Superfluous Cheese

You just took charge of ordering some pizzas for the group. Good job – leadership is to be commended! Okay, time to take a quick poll of what toppings we want:

  • Plenty of pepperoni votes… sure thing
  • A vegetarian pie? I suppose that’s fair… this is a democratic process after all
  • Half olives and half bacon… why not? Let’s go a bit nuts
  • Extra cheese? Really? You’re joking, right? YOU’RE JOKING, RIGHT!?!?!?!

Wanna be a true leader? Then join me, Rod Budget, in systematically weeding out and publicly shaming the “Extra Cheesers” and their absurd ideologies. We’ve all seen them in action, sheepishly putting forth extra cheese as a lame “topping” suggestion. The Extra Cheesers span all demographic and psychographic categories: moms, kids, wealthy, rural, dog lovers, cat lovers, stamp collectors, left handed camping enthusiasts. Well, they do have one thing in common: a serious lack of pizza knowledge, respect, and reverence.

Listen, I’m no cheese hater. Quite the opposite… I love cheese. I love cheese on crackers, with wine, on burgers, in omelettes, melted, not melted, shredded, cubed with toothpick extrusions, even that cheap powder-based nacho cheese stuff is absolutely 100% delicious. But listen up, Extra Cheesers of the world. Come in here real close so Uncle Rod can whisper a nice little secret in your ear. Ready? Okay, good. THE PIZZA ALREADY COMES WITH CHEESE!!! AT NO EXTRA CHARGE!!! JUST LOOK AT ALL THE WONDERFUL CHEESE! THEY CAN’T GIVE YOU ENOUGH!!!

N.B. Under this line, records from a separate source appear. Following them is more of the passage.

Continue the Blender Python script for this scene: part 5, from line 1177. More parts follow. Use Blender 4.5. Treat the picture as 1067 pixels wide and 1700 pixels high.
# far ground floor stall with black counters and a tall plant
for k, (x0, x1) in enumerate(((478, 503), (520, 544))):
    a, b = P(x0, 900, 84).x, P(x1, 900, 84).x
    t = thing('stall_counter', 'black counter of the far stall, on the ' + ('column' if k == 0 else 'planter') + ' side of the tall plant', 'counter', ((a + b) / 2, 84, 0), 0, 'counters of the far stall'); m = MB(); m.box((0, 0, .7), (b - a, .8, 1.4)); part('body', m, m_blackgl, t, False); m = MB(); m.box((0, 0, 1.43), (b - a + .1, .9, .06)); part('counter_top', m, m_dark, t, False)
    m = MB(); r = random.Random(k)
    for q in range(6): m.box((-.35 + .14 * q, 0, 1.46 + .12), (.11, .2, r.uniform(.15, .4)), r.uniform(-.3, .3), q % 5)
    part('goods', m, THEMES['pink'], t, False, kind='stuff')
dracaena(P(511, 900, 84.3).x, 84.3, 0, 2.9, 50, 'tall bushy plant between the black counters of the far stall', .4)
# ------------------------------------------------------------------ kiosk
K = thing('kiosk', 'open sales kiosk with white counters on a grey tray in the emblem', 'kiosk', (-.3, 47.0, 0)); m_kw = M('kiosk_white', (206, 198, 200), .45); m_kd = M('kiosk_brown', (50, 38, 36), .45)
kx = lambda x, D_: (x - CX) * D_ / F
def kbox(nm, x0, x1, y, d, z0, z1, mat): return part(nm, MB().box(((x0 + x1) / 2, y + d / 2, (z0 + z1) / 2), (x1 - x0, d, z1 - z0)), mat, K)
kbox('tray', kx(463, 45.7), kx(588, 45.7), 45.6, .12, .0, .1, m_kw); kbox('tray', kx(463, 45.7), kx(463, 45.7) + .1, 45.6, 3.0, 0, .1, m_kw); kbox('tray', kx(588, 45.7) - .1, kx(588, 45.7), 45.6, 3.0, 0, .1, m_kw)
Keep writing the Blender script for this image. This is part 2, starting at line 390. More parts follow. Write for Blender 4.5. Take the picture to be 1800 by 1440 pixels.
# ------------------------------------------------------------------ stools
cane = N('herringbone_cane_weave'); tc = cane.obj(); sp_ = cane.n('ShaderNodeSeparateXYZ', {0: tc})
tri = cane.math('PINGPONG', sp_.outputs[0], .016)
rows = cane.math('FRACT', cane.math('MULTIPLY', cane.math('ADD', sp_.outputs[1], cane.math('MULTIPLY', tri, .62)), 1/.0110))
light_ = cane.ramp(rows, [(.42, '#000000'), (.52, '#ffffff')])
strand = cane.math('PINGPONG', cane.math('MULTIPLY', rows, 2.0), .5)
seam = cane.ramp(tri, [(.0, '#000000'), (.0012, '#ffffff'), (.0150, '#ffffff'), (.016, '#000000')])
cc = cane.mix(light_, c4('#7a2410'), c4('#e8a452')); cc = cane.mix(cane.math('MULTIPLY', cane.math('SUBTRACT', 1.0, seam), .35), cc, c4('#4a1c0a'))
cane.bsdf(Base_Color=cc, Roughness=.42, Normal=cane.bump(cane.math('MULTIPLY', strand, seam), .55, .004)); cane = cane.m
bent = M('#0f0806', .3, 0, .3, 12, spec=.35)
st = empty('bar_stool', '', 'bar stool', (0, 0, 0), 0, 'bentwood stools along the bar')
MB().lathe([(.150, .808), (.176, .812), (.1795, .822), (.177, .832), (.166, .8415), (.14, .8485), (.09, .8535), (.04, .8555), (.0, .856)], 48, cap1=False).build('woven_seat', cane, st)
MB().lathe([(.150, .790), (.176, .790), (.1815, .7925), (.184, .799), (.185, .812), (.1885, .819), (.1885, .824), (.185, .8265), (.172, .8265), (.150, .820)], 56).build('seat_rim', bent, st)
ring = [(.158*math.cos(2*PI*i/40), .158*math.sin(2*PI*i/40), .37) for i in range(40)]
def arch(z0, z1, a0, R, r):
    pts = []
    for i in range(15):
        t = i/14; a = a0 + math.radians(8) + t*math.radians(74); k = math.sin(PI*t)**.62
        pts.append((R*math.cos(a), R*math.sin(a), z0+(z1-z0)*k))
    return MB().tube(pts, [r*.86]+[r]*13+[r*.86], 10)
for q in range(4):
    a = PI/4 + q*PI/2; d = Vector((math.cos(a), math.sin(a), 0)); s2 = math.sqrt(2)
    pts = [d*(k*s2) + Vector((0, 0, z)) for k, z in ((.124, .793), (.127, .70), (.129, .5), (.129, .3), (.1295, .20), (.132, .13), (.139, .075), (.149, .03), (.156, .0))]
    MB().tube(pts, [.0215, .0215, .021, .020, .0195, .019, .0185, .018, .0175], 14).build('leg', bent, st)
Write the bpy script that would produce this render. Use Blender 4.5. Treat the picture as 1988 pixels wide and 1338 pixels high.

“But Rod, I really really just love cheese!” Okay, fine. You’re a cheese addict and don’t mind using up a precious topping and paying for even more cheese. Well, I hate to break it to you, but here are three additional harsh realities:

  1. Do you really think whoever is making your pizza is taking the time to measure out the “general” cheese versus the “extra” cheese? I’ve observed my fair share of pizzas being prepped, whether it be craning my neck at Dominoes or Little Caesars to get a good view of the kitchen, or taking a “behind the scenes” tour of my local Pizza Hut. (Is this still a thing? I remember being given a tour as a kid maybe as a school thing or a youth baseball thing… one of the highlights of my life.)  But back to the point: this cheese thing isn’t exactly an exact science. I don’t recall ever seeing a measuring cup in any of these pizza kitchens. In fact, I recall an extremely hectic scene involving teenage workers haphazardly scattering cheese across a crust via their hands. The whole cheese distribution thing took about half a second. Do you really think these workers are going back to the cheese bin an extra two or three times to assure you’re actually getting extra cheese? Oh, they are? You think so? Well…
  2. Then prove it!  Maybe there are people who have taken the time to measure a non-extra-cheese pie versus an extra-cheese pie, plunging a ruler deep into the abyss of cheese and recording the findings. I’ve never seen it done, though. Even worse: I don’t think the Extra Cheesers are even inspecting their bounty for any sort of quality assurance. They open the box, see cheese, and dive right in. But as we’ve already established, there’s going to be some cheese no matter what!!  Here’s the bottom line: If I order pepperoni, open the box, and don’t see numerous red round meat objects adorning the pizza, I know there is a major problem. It’s a pretty easy double check. Not so with extra cheese, my friends, although I’ll reveal a ground-breaking suggestion at the end of this essay.
  3. Can you REALLY taste the difference anyway? Extra Cheesers of the world, if you’re starting to question the validity of your topping strategy at this point, I think it’s worth asking the hard question. Can you really stand up before me, Rod Budget, and say, “Yes, I’ve had standard cheesed pizza, and I’ve had extra cheesed pizza… there is a clear and distinct difference between the two.”  Maybe you can, but I have my doubts. You know what I don’t doubt, though? I’ve had a pepperoni pizza and a non-pepperoni pizza, and I can say with certainty that there is a clear and distinct difference between the two.

One thing I want to make clear: my anti-extra-cheese stance does NOT apply to ordering a different KIND of cheese on a pizza. If you want to order cheddar as a topping, or a 5-cheese specialty blend, that’s perfectly acceptable. Even Mr. Budget enjoys a nice cheese blend from time-to-time.

The Rod Budget proposed scientific experiment solution hypothesis buster:

  1. Order a large pizza from your favorite local establishment
  2. Get one half “plain” and the other half “extra cheese”
  3. Observe the pizza. Measure pizza quantity and depth on each side

Can you identify the extra cheesy side? Take pictures! Let’s see! Prove me wrong!  I’ll likely be conducting this experiment myself in the near future.